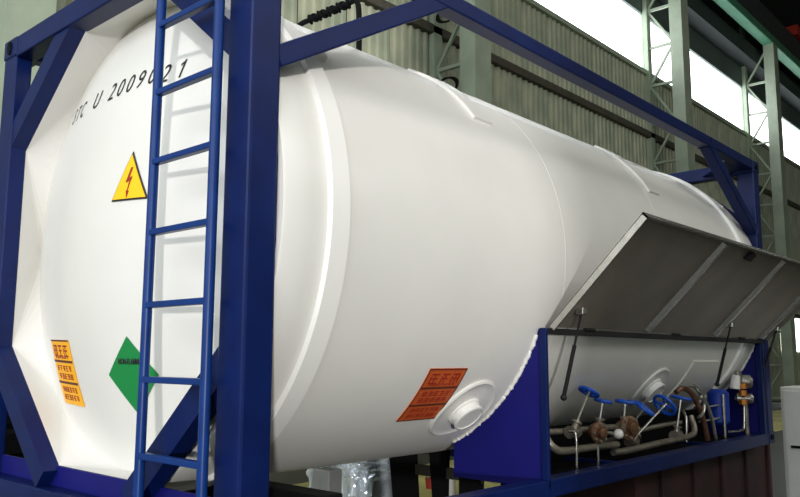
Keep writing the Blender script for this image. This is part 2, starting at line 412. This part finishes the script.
# manway nozzles low on the flank --------------------------------------
def nozzle(y, th, R=.225):
    n = Vector((math.cos(th), 0, math.sin(th))); base = cp(y, th, TR)
    tang = Vector((-math.sin(th), 0, math.cos(th)))
    bm = bmesh.new(); N = 48; rings = []
    for rr, off in ((R, -.004), (R, .010), (R - .012, .016), (R - .022, .011), (R - .06, .010), (0.095, .010)):
        ring = []
        for k in range(N):
            a = 2 * PI * k / N; yy = y + rr * math.cos(a); t2 = th + rr * math.sin(a) / TR
            ring.append(bm.verts.new(cp(yy, t2, TR + off)))
        rings.append(ring)
    for A, B in zip(rings, rings[1:]):
        for k in range(N): bm.faces.new((A[k], A[(k + 1) % N], B[(k + 1) % N], B[k]))
    pad = P('nozzle_pad', bm, M_white, True, 'round white raised pad with capped nozzle')
    def ring(name, prof, m):
        bm = bmesh.new(); rs = []
        for r, h in prof: rs.append([bm.verts.new(base + n * h + (Vector((0, 1, 0)) * math.cos(2 * PI * k / N) + tang * math.sin(2 * PI * k / N)) * r) for k in range(N)])
        for A, B in zip(rs, rs[1:]):
            for k in range(N): bm.faces.new((A[k], A[(k + 1) % N], B[(k + 1) % N], B[k]))
        bm.faces.new(rs[-1]); obj(name, bm, m, pad, True)
    ring('nozzle_neck', [(.104, -.03), (.104, .016), (.094, .024), (.090, .052)], M_white)
    ring('nozzle_cap', [(.090, .048), (.096, .051), (.096, .064), (.084, .067), (.079, .062)], M_white)
nozzle(1.80, math.radians(-46.5)); nozzle(4.10, math.radians(-42.5), .20)

# valve cabinet --------------------------------------------------------
def saddle(yc, th=.012, lbl=None):
    bm = bmesh.new(); n = 26; lo = []; 
    a0, a1 = math.asin((.935 - CZ) / (TR + .006)), math.radians(-64)
    arc = [(CX + (TR + .004) * math.cos(a0 + (a1 - a0) * k / n), CZ + (TR + .004) * math.sin(a0 + (a1 - a0) * k / n)) for k in range(n + 1)]
    poly = [(WW, .935)] + arc + [(arc[-1][0], .05), (WW, .05)]
    A = [bm.verts.new((x, yc, z)) for x, z in poly]; B = [bm.verts.new((x, yc + th, z)) for x, z in poly]
    bm.faces.new(A); bm.faces.new(B[::-1])
    for k in range(len(A)): q = (k + 1) % len(A); bm.faces.new((A[k], A[q], B[q], B[k]))
    o = P('cabinet_side_plate', bm, M_plate, False, lbl)
    # bead of weld where the plate meets the tank
    b2 = bmesh.new(); rnd = random.Random(5)
    pts = [Vector((x, yc - .004, z)) for x, z in arc[1:]]; pts = smooth_pts(pts, 3)
    pts = [p + Vector((rnd.uniform(-.003, .003), 0, rnd.uniform(-.003, .003))) for p in pts]
    tube(b2, pts, [rnd.uniform(.007, .016) for _ in pts], 6)
    obj('weld_bead', b2, M_white, o, True)
saddle(2.11, lbl='dark blue cabinet end plate cut to the tank curve'); saddle(5.84)
bm = bmesh.new(); A = [[bm.verts.new((x, y, z)) for x, z in ((1.915, -.05), (1.985, -.05), (1.985, .044), (1.905, .044))] for y in (2.40, 2.50)]
bm.faces.new(A[0]); bm.faces.new(A[1][::-1])
for k in range(4): q = (k + 1) % 4; bm.faces.new((A[0][k], A[0][q], A[1][q], A[1][k]))
P('drain_funnel', bm, M_black)
P('cabinet_dark_backing', BX((1.88, 2.13, .045), (1.90, 5.83, .30)), M_black)  # black sheet added to give the shade behind the valves
P('cabinet_edge_trim', BX((WW - .03, 2.085, .10), (WW + .012, 2.11, .94), .004), M_blue)
P('cabinet_top_bar', BX((WW - .03, 2.11, .905), (WW + .008, 5.86, .94), .004), M_rubber, label='black rubber sealed top bar of the cabinet')
P('cabinet_end_post', BX((WW - .05, 5.80, .10), (WW, 5.86, .905), .004), M_blue)
P('cabinet_tray', BX((1.90, 2.125, .045), (WW - .1, 5.84, .06), .0), M_black)  # shade inside the cabinet put into the tray's black colour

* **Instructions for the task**
Reproduce the whole listing exactly, but not the images in it.

* **Worked answer**
Keep writing the Blender script for this image. This is part 2, starting at line 412. This part finishes the script.
# manway nozzles low on the flank --------------------------------------
def nozzle(y, th, R=.225):
    n = Vector((math.cos(th), 0, math.sin(th))); base = cp(y, th, TR)
    tang = Vector((-math.sin(th), 0, math.cos(th)))
    bm = bmesh.new(); N = 48; rings = []
    for rr, off in ((R, -.004), (R, .010), (R - .012, .016), (R - .022, .011), (R - .06, .010), (0.095, .010)):
        ring = []
        for k in range(N):
            a = 2 * PI * k / N; yy = y + rr * math.cos(a); t2 = th + rr * math.sin(a) / TR
            ring.append(bm.verts.new(cp(yy, t2, TR + off)))
        rings.append(ring)
    for A, B in zip(rings, rings[1:]):
        for k in range(N): bm.faces.new((A[k], A[(k + 1) % N], B[(k + 1) % N], B[k]))
    pad = P('nozzle_pad', bm, M_white, True, 'round white raised pad with capped nozzle')
    def ring(name, prof, m):
        bm = bmesh.new(); rs = []
        for r, h in prof: rs.append([bm.verts.new(base + n * h + (Vector((0, 1, 0)) * math.cos(2 * PI * k / N) + tang * math.sin(2 * PI * k / N)) * r) for k in range(N)])
        for A, B in zip(rs, rs[1:]):
            for k in range(N): bm.faces.new((A[k], A[(k + 1) % N], B[(k + 1) % N], B[k]))
        bm.faces.new(rs[-1]); obj(name, bm, m, pad, True)
    ring('nozzle_neck', [(.104, -.03), (.104, .016), (.094, .024), (.090, .052)], M_white)
    ring('nozzle_cap', [(.090, .048), (.096, .051), (.096, .064), (.084, .067), (.079, .062)], M_white)
nozzle(1.80, math.radians(-46.5)); nozzle(4.10, math.radians(-42.5), .20)

# valve cabinet --------------------------------------------------------
def saddle(yc, th=.012, lbl=None):
    bm = bmesh.new(); n = 26; lo = []; 
    a0, a1 = math.asin((.935 - CZ) / (TR + .006)), math.radians(-64)
    arc = [(CX + (TR + .004) * math.cos(a0 + (a1 - a0) * k / n), CZ + (TR + .004) * math.sin(a0 + (a1 - a0) * k / n)) for k in range(n + 1)]
    poly = [(WW, .935)] + arc + [(arc[-1][0], .05), (WW, .05)]
    A = [bm.verts.new((x, yc, z)) for x, z in poly]; B = [bm.verts.new((x, yc + th, z)) for x, z in poly]
    bm.faces.new(A); bm.faces.new(B[::-1])
    for k in range(len(A)): q = (k + 1) % len(A); bm.faces.new((A[k], A[q], B[q], B[k]))
    o = P('cabinet_side_plate', bm, M_plate, False, lbl)
    # bead of weld where the plate meets the tank
    b2 = bmesh.new(); rnd = random.Random(5)
    pts = [Vector((x, yc - .004, z)) for x, z in arc[1:]]; pts = smooth_pts(pts, 3)
    pts = [p + Vector((rnd.uniform(-.003, .003), 0, rnd.uniform(-.003, .003))) for p in pts]
    tube(b2, pts, [rnd.uniform(.007, .016) for _ in pts], 6)
    obj('weld_bead', b2, M_white, o, True)
saddle(2.11, lbl='dark blue cabinet end plate cut to the tank curve'); saddle(5.84)
bm = bmesh.new(); A = [[bm.verts.new((x, y, z)) for x, z in ((1.915, -.05), (1.985, -.05), (1.985, .044), (1.905, .044))] for y in (2.40, 2.50)]
bm.faces.new(A[0]); bm.faces.new(A[1][::-1])
for k in range(4): q = (k + 1) % 4; bm.faces.new((A[0][k], A[0][q], A[1][q], A[1][k]))
P('drain_funnel', bm, M_black)
P('cabinet_dark_backing', BX((1.88, 2.13, .045), (1.90, 5.83, .30)), M_black)  # black sheet added to give the shade behind the valves
P('cabinet_edge_trim', BX((WW - .03, 2.085, .10), (WW + .012, 2.11, .94), .004), M_blue)
P('cabinet_top_bar', BX((WW - .03, 2.11, .905), (WW + .008, 5.86, .94), .004), M_rubber, label='black rubber sealed top bar of the cabinet')
P('cabinet_end_post', BX((WW - .05, 5.80, .10), (WW, 5.86, .905), .004), M_blue)
P('cabinet_tray', BX((1.90, 2.125, .045), (WW - .1, 5.84, .06), .0), M_black)  # shade inside the cabinet put into the tray's black colour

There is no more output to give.